American Theater Guide:

The White Slave

White Slave, The (1882), a play by Bartley Campbell. [Haverly's 14th Street Theatre, 40 perf.] At his death, Judge Hardin (Welsh Edwards) would free his housekeeper, Nance (Etelka Wardell), and her quadroon daughter, Lisa (Georgia Cayvan). But Hardin's adopted son, Clay Britton (Gus Levick), who has acted as his foster father's manager, has squandered the estate and must reluctantly sell everything and everyone to William Lacy (Frank Roberts). Lacy, a villainous man who boasts, “I never deal in anything except horses and niggers,” has been quietly engineering Britton's downfall, and when the young man becomes aware of the treachery he attempts to rescue Lisa. Lacy sends him to jail and warns Lisa that unless she loves him he will reduce her to the lowest of his slaves, with “a hoe in your hand, rags upon your back.” Lisa responds, “Rags are royal raiment when worn for virtue's sake.” More complications follow before Lisa is shown to be the white child of Judge Hardin's long dead daughter.
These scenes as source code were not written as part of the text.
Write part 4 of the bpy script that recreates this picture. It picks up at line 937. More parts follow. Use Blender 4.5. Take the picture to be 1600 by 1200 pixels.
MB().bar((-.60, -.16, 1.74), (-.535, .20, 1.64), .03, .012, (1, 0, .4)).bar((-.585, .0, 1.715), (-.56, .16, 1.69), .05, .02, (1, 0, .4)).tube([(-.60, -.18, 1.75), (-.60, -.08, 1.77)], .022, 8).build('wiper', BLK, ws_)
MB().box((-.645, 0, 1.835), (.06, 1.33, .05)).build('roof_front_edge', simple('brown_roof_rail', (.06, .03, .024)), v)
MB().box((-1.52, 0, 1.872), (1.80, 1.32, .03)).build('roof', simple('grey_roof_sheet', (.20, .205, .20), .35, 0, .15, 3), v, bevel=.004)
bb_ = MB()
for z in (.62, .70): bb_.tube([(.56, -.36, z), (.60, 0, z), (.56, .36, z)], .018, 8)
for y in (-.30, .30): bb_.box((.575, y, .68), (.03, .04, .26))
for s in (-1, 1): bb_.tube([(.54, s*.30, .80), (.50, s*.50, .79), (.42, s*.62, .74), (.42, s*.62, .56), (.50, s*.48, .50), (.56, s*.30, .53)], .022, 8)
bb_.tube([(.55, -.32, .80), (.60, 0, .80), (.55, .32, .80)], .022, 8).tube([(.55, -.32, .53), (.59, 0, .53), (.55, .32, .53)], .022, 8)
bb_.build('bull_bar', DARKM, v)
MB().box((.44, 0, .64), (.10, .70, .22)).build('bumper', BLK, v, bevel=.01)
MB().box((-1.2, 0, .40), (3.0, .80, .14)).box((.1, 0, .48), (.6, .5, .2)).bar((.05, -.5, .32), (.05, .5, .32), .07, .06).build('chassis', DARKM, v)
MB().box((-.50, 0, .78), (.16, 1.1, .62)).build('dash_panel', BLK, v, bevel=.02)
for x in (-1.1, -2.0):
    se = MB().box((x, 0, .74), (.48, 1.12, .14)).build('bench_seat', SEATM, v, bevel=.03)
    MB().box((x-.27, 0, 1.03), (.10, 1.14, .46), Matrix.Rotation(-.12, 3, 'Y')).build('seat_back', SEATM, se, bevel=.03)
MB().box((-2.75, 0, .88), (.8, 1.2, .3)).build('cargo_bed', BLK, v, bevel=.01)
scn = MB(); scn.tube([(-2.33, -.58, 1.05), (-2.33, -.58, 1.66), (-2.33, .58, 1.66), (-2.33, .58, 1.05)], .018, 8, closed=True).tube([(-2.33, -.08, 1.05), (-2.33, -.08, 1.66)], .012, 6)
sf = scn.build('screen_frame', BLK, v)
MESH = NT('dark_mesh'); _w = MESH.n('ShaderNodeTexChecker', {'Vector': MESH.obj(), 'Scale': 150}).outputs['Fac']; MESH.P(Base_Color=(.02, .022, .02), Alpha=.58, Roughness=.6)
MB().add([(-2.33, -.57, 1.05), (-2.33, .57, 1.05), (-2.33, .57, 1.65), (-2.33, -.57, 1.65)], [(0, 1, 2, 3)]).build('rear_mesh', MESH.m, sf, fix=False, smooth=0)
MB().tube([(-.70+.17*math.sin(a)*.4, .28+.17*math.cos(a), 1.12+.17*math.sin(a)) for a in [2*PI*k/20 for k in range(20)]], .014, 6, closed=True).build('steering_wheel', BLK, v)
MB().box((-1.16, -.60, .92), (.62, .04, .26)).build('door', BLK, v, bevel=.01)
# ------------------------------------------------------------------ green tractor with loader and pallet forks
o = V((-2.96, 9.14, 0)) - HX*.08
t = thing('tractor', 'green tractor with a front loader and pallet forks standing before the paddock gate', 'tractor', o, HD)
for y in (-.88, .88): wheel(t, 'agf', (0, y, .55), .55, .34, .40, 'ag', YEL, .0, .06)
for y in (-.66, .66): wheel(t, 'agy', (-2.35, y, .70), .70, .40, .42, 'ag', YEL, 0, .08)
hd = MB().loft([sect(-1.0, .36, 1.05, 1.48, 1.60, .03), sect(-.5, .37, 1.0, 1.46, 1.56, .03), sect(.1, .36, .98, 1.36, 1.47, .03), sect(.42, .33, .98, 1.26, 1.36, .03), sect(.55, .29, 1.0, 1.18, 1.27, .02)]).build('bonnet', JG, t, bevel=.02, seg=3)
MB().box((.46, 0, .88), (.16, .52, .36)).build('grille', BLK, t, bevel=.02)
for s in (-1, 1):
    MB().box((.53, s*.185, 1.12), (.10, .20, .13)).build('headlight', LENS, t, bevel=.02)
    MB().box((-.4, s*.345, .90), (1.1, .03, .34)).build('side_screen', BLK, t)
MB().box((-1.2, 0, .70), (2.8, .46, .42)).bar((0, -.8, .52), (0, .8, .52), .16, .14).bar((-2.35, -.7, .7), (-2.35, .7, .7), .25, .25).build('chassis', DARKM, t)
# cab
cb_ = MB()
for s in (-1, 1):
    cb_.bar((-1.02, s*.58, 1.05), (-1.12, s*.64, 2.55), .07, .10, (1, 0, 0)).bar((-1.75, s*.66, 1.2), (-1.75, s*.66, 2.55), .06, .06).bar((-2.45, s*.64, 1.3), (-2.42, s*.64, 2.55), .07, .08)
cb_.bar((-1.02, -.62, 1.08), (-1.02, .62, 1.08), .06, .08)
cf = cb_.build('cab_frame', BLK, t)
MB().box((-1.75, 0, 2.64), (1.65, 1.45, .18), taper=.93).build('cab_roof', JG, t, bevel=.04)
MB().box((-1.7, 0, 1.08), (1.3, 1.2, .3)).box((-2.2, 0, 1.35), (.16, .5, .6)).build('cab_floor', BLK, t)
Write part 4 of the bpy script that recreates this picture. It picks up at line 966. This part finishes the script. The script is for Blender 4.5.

Lacy is finally sent to prison for a murder he committed, and Lisa and the repentant Britton are free to wed. Most critics damned the play, seeing it as an inferior rewriting of Boucicault's The Octoroon but also acknowledged that it would undoubtedly appeal to the public. Helped by the almost instant fame of its celebrated “royal raiment” line, the work became Campbell's biggest success and was mounted regularly as late as 1918.